Over 100,000 archaeological sites are within Bears Ears including petroglyphs, cliff dwellings, and 1,300-year-old Hogans and sweat lodges, but some have been vandalized and erased by visitors.

“A lot of negative things have happened here and a lot of negative things continue to happen, so the things we’re dealing with today are people that go out and target practice on petroglyph sites or climb into cliff dwellings,” said Noyes. “That’s not acceptable and that’s not a way to respect the human history of this place. There are sites up here that reflect all these different cultures.”

While the Ute bear dance ceremony songs echoed at the meadows of Kwiyagatu (Bears Ears in Ute), 93-year-old Stella Eyetoo remembers the canyons when she traveled with her family.

“We use to ride our horses to Blanding and in the canyon we had the Bear Dance down there,” said Eyetoo We had horse down there too. All night the old people they sing songs. I know the songs.”

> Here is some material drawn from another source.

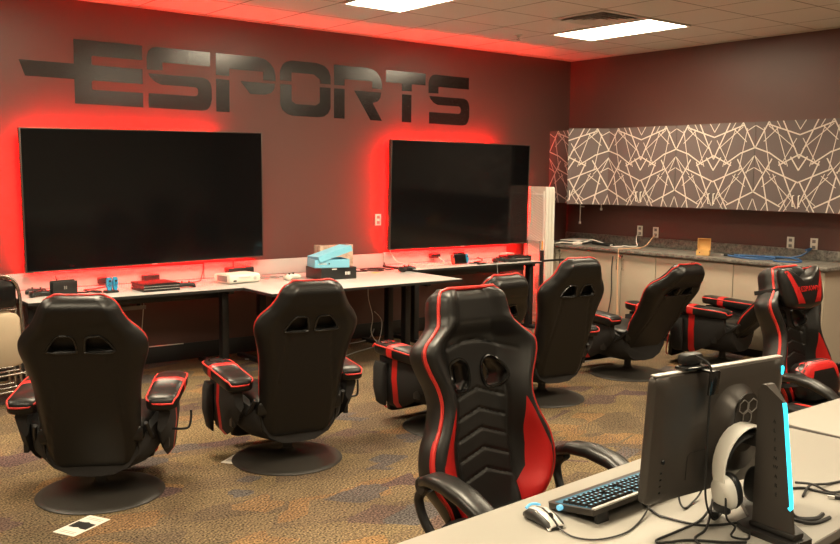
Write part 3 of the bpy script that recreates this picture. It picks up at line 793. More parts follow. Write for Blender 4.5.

Eyetoo said she was only a little girl, picking nuts and wild onions while her father and brothers hunted deer.

“My father was leaving that time and my brother too. That time I was young, now I’m too old,” laughed Eyetoo. “I stayed in a Hogan and shade house and we traveled on a horse just to go around. I stayed in the canyons, that’s where our land was. There’s horse trails. We’d stay there for a week.”

Noyes said the Zuni tribe has plants that are described in their stories, but some have never seen them until they came back to Bears Ears.

“Places make up a big part of who we are and if we lose that, we lose part of ourselves,” said Noyes.

Grey’s grandfather became sick and went back to Blanding to ask the law enforcement office if he could ride his horse back into the mountains to his birthplace.

“He asked if he could go to Bears Ears and live the little remaining days of his life,” said Grey. “He was told, ‘No you can’t do that.’ So he went to live his remaining days with his children in West Water community. His Hogan is there still and is clasped in a traditional burial way.”